Comment by hosh
Comment by hosh 3 days ago
It is not so black and white.
The BEAM ecosystem (Erlang, Elixir, Gleam, etc) can do distributed microservices within a monolith.
A single monolith can be deployed in different ways to handle different scalability requirements. For example, a distinct set of pods responding to endpoints for reports, another set for just websocket connections, and the remaining ones for the rest of the endpoints. Those can be independently scaled but released on the same cadence.
There was a long form article I once read that reasoned through this. Given M number of code sources, there are N number of deployables. It is the delivery system’s job to transform M -> N. M is based on how the engineering team(s) work on code, whether that is a monorepo, multiple repos, shared libraries, etc. N is what makes sense operationally . By making it the delivery system’s job to transform M -> N, then you can decouple M and N. I don’t remember the title of that article anymore. (Maybe someone on the internet remembers).

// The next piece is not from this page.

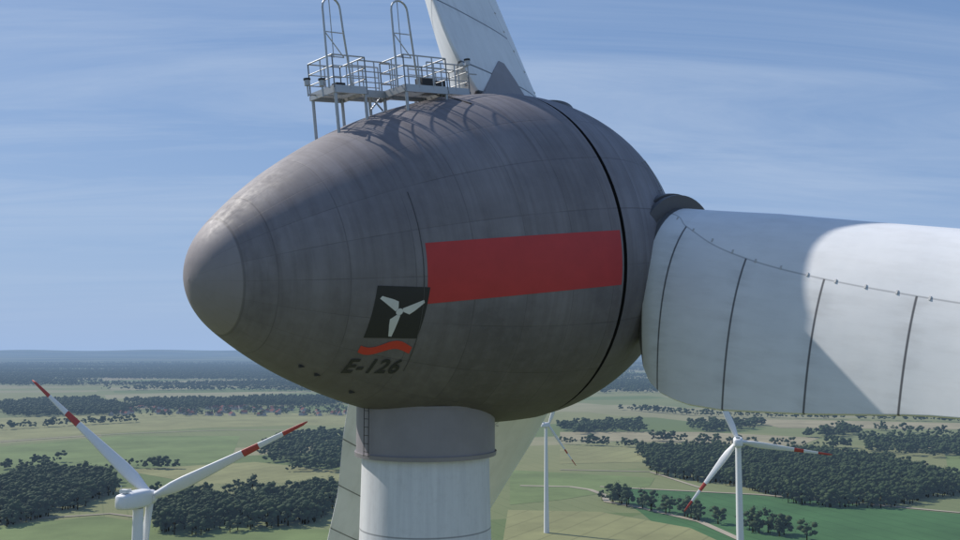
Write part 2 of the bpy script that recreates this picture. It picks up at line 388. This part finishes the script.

> The BEAM ecosystem (Erlang, Elixir, Gleam, etc) can do distributed microservices within a monolith.
This ain't new. Any language supporting loading modules can give you the organization benefit of microservices (if you consider it a benefit that is - very few orgs actually benefit from the separation) while operating like a monolith. Java could do it 20+ years ago, just upload your .WAR files to an application server.